Значит, выпустить Ходорковского — выбить из-под ног системы ее фундамент. Сорвать эмблему. Сжечь охранную грамоту.

Предсказывать освобождение Ходорковского и Лебедева в назначенный срок — все равно что прогнозировать цену на нефть: скорее, сбудется результат гадания на кофейной гуще. По своему устройству Путин — очень уверенный в себе лидер. Поэтому он мог бы и выпустить Ходорковского. Но логика вещей подсказывает, что он должен чувствовать себя в современных обстоятельствах все менее и менее уверенно — и тогда освобождение МБХ под угрозой.

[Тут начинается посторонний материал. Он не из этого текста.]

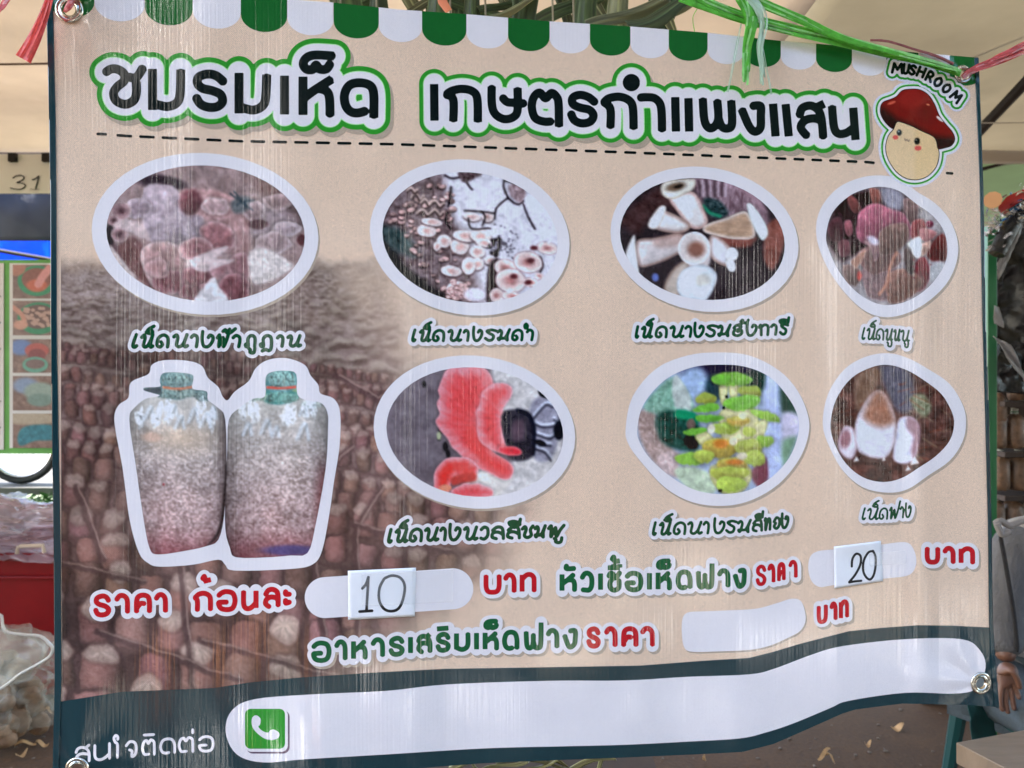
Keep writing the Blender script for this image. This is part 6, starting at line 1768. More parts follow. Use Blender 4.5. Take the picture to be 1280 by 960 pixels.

…У меня есть майка, подаренная когда-то давно Ирой Ясиной, с изображением Михаила Борисовича спереди («а на левой груди профиль Сталина…») и с надписью на спине «Свободу МБХ». Он так долго сидит, что портрет уже несколько потускнел. Зато сосед по лестничной клетке от частого созерцания этой майки превратился в ответственного гражданина отечества. Он оказался первым знакомым мне человеком, которого я — с удивлением — встретил на Болотной в день послевыборного митинга в декабре 2011 года.

Перефразируя Бориса Пастернака, можно сказать: свобода, она такая — ее ищут повсюду, а она внутри человека. Как сказал в своем блистательном последнем слове по окончании второго процесса Михиал Ходорковский, ставший за это время едва ли не единственным на всю Россию публичным интеллектуалом и моральным авторитетом: «Мне стыдно смотреть, как некоторые, в прошлом уважаемые мной люди, пытаются оправдывать бюрократический произвол и беззаконие… Те, кто начинал это позорное дело — Бирюков, Каримов и другие, — презрительно называли нас «коммерсантами», считали быдлом, готовым на все, чтобы защитить свое благополучие, избежать тюрьмы. Прошли годы. Кто оказался быдлом? Кто ради денег и из трусости перед начальством врал, пытал, брал заложников? И это они называли «государевым делом»! Стыдно. За мое государство стыдно».

Какое это счастье — внутренняя свобода. Свобода говорить правду.

* Финансировавшийся крупным бизнесом канал — наследник «старого» НТВ.